With the rain and the snow we’ve been getting I knew the creeks were getting back to normal. I thought I may as well go check on the stretch that was dry last year. It too had water in it again, like the drought had never happened.
The following shot was taken on July 29, 2012. Hard to imagine, but by mid October it was even lower, or more dried up I guess.
This shot is of the same spot, different angle. I didn’t have the right boots on to go wandering around in the creek.
All back to normal. I normally don’t take vertical pictures. Something seems unnatural about them. I have a very wide field of vision. While looking straight ahead, I can see nearly 90 degrees in both directions horizontally. Vertically, not so much. It’s just the way we’ve evolved as humans. I think if more predators dropped from the sky to eat our ancestors, we’d have less of a brow and a more vertical field of vision.
So I turned the camera 90 degrees and took a picture of the same spot.
To each their own.
The snow we got the other day was wet, heavy and came in riding strong northeast winds. If you faced south, this became evident with the way the snow clung to the trees and branches.
But if you faced north, you either saw nothing on the trees or just a sliver of white.
Only one other person had been here since it snowed a few days earlier, but the animal tracks were everywhere. Squirrel tracks were easy to figure out, they went from one tree to the next in no discernible pattern.
The raccoons and deer seem to be creatures of habit. They follow the same paths on a regular basis, back and forth to the creek for a drink of water. There were a couple of sets of coyote tracks and they seem to not only follow the other tracks, but wander off into the woods, sometimes digging all the snow away from an area. I’m assuming they’re looking for something that buried themselves in the snow and leaves to get away from the coyotes.

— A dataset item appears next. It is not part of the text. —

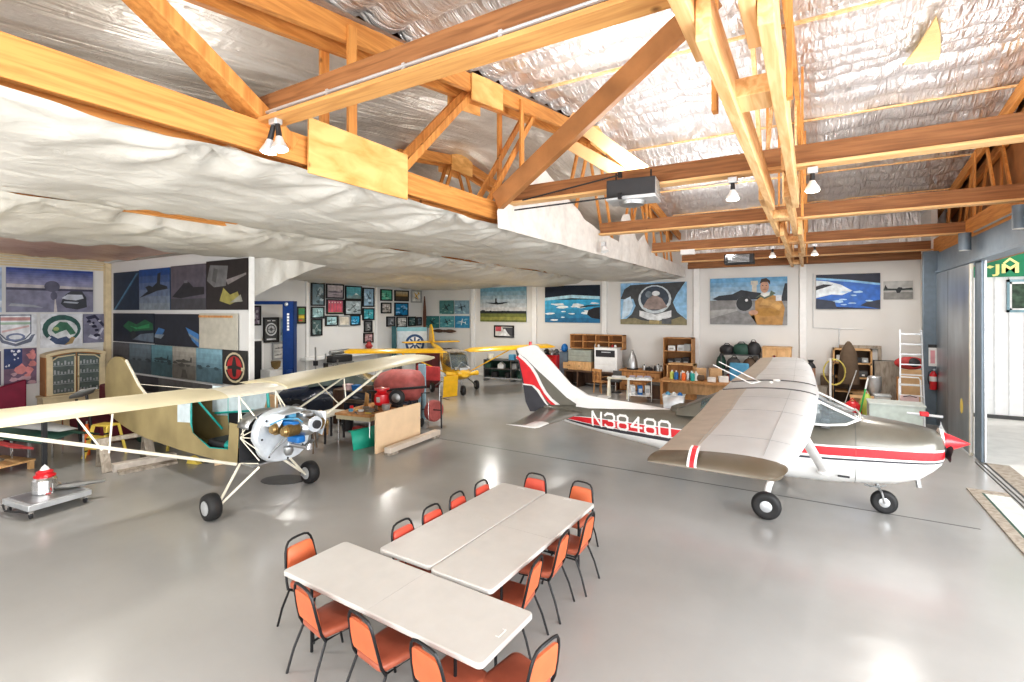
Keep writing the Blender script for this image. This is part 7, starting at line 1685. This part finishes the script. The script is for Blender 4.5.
# conduit on wall
b = MB(); b.tube([(.02,YB-.03,4.6),(.02,YB-.03,2.66),(1.5,YB-.03,2.62)], .012); tag(b.build('wall_conduit', M['gal']), 'thin grey conduit running down and across the wall by the coat', 'conduit')
b = MB(); b.tube([(.8,YB-.03,2.64),(.8,YB-.03,1.6)], .02); tag(b.build('wall_conduit', M['gal']), 'short vertical conduit dropping behind the open shelf', 'conduit')
t = thing('red_tow_fitting', 'red and silver cross shaped fitting on a thin stand behind the nose', 'fitting', (2.12,14.2,-.08))
MB().tube([(0,0,.08),(0,0,1.02)], .02).build('stand', M['steel'], t); MB().box((0,0,1.06),(.16,.12,.10)).build('block', M['red'], t, bev=.02); MB().tube([(-.3,.0,1.05),(.32,-.02,1.03)], .03).build('bar', M['gal'], t); MB().lathe([(.15,0),(.02,.03)], (0,0,.08), (0,0,1), 12).build('foot', M['steel'], t)
# things seen left of the fin, under the yellow wing
t = thing('low_shelf_rack', 'long low grey rack of green and dark gear under the right yellow wing', 'rack', (-12.1,19.9,0), R(8))
for z in (.12,.55,.95): MB().bb(-1.2,1.5,-.3,.3,z,z+.04).build('shelf', M['gal'] if z < .5 else M['darkgrey'], t)
for x in (-1.18,.2,1.48): MB().bb(x-.02,x+.02,-.3,.3,0,1.0).build('upright', M['steel'], t)
MB().bb(-1.2,1.5,.28,.31,.12,1.0).build('back', M['junk1'], t)
gn = ['green crate','dark box','white house shaped box','black drum','grey box','dark green box','cream bowl','light blue sheet roll']
for i in range(8):
    x = -1.0+.33*i; z = .16 if i % 2 else .59; top = i >= 6
    if top: x = -.9+1.1*(i-6); z = .99
    t = thing('rack_item', gn[i]+' on the long low rack under the right yellow wing', 'storage item', (-12.1+x*math.cos(R(8)),19.8+x*math.sin(R(8)),z), R(8), 'gear on the low rack')
    m_ = M[['junk1','blackp','paper','blackp','grey','junk1','creamw','bluec'][i]]
    if i in (3,6): MB().lathe([(.12,0),(.16,.1),(.15,.25)], (0,0,0), (0,0,1), 14).build('body', m_, t)
    elif i == 2: MB().prism([(-.15,0),(.15,0),(.15,.18),(0,.3),(-.15,.18)], 'y', -.12, .12).build('body', m_, t)
    else: MB().bb(-.14,.14,-.12,.12,0,.26).build('body', m_, t, bev=.02)
t = thing('steel_stand', 'thin legged steel stand left of the bronze and white fin', 'stand', (-10.2,18.6,0)); MB().bb(-.5,.4,-.2,.2,.72,.76).build('top', M['gal'], t)
for x in (-.45,.35): MB().tube([(x,0,0),(x,0,.72)], .018).build('leg', M['steel'], t)
t = thing('dark_wood_cabinet', 'dark red brown cabinet between the yellow plane and the pink fairing', 'cabinet', (-14.2,16.6,0), R(35)); MB().bb(-.5,.5,-.25,.25,0,1.45).build('body', mat('oxblood',(.12,.02,.02),.5), t, bev=.01)
for k in range(3): MB().bb(-.46+.32*k,-.20+.32*k,-.27,-.25,.1,1.35).build('door', mat('oxblood_door',(.18,.03,.03),.5), t)
# ------------------------------------------------------------------ more loose gear around the work table and below the tail
def bucket(name, label, loc, r, h, m_, g=None):
    t = thing(name, label, 'bucket', loc, 0, g)
    MB().loft([[(r*k*math.cos(a), r*k*math.sin(a), z) for a in [2*PI*j/18 for j in range(18)]] for z, k in ((0,.8),(h,1),(h,.94),(h*.5,.86))], caps=(True,False)).build('body', M[m_], t)
    MB().tube([(-r,0,h),(-r*.6,-r*.5,h*.75),(0,-r*1.1,h*.62),(r*.6,-r*.5,h*.75),(r,0,h)], .008, 6).build('handle', M['steel'], t)
def toolbox(name, label, loc, rz, d, m_):
    t = thing(name, label, 'tool box', loc, rz)
    MB().bb(-d[0]/2,d[0]/2,-d[1]/2,d[1]/2,0,d[2]*.7).build('body', M[m_], t, bev=.008)
    MB().prism([(-d[1]/2,d[2]*.7),(d[1]/2,d[2]*.7),(d[1]*.3,d[2]),(-d[1]*.3,d[2])], 'x', -d[0]/2, d[0]/2).build('lid', M[m_], t, bev=.006)
    MB().tube([(-.08,0,d[2]),(-.06,0,d[2]+.04),(.06,0,d[2]+.04),(.08,0,d[2])], .010, 6).build('handle', M['chrome'], t)
toolbox('tool_box','dark red tool box on the floor under the work table',(-9.85,9.0,0),R(12),(.5,.26,.3),'redd')
toolbox('tool_box','black tool box on the floor behind the legs of the work table',(-9.6,9.75,0),R(-10),(.6,.3,.34),'blackp')
toolbox('tool_box','grey tool box on the floor left of the cream side table',(-11.0,8.2,0),R(30),(.5,.26,.28),'grey')
bucket('bucket','white bucket on the floor between engine and cream side table',(-10.9,7.6,0),.16,.32,'paper')
bucket('bucket','black bucket on the floor under the dark parts shelf',(-10.9,9.4,0),.17,.34,'blackp')
t = thing('hose_roll','black hose rolled on the floor in front of the navy car','hose',(-11.6,8.0,0)); b = MB()
b.tube([(.26*math.cos(a*.4)*(1+.03*math.sin(a*2.1)),.26*math.sin(a*.4),.03+.0012*a) for a in range(64)], .02, 6); b.build('coil', M['blackp'], t)
MB().cyl((.26,0,.05),(.42,.08,.05),.02).build('nozzle', M['goldfin'], t)
t = thing('exhaust_pipes','bundle of grey bent pipes lying behind the sawhorse','pipes',(-13.0,6.3,0),R(20))
for k in range(3): MB().tube([(-.6,.1*k,.05+.0*k),(.1,.1*k,.05),(.5,.1*k+.05,.22+.04*k)], .04).build('pipe', M['steel'], t)
t = thing('dark_barrel','short dark barrel behind the yellow step stools','barrel',(-14.4,6.15,0)); MB().lathe([(.26,0),(.28,.03),(.28,.35),(.285,.37),(.28,.39),(.28,.75),(.26,.78)], (0,0,0), (0,0,1), 22).build('drum', M['junk1'], t); MB().cyl((.1,0,.78),(.1,0,.81),.03).build('bung', M['steel'], t)
bucket('bucket','orange bucket left of the short dark barrel',(-15.1,6.05,0),.17,.36,'orange')
t = thing('wheel_chock','small yellow wedge chock on the floor right of the whitewashed timber','chock',(-11.35,5.7,0),R(15)); MB().prism([(-.16,0),(.16,0),(.10,.05),(-.10,.14)], 'y', -.08, .08).build('wedge', M['yellowf'], t); MB().tube([(.12,0,.05),(.2,0,.02),(.3,.05,.01)], .008, 6).build('rope', M['blackp'], t)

I tried to get pictures of all the different animal foot prints, but the snow was a bit too deep and the depth of the snow obscured the details. They looked like holes in snow.
Next week warmer weather is called for, near 50 for a few days. I’ll be back here then. I have no hopes of catching anything. Fish will return quickly to creeks once they feel the water coming from them, but this is nine miles up from the river and it is still winter. I also don’t think the numbers of fish will be back for another year or two. I’ve seen this happen before.
I swear smallies are like salmon that way. I have no proof of this other than observations made over the years. There are the obvious runs of fish up the creeks in the spring for spawning, but there’s another run that happens in the fall, starting at end of August and lasting almost through October. The fall run is made up of hundreds of smaller fish. I have no clue why this is so consistent from year to year.
At least for the next two or three years I get to play with this little mental game of mine. As long as we keep getting rain.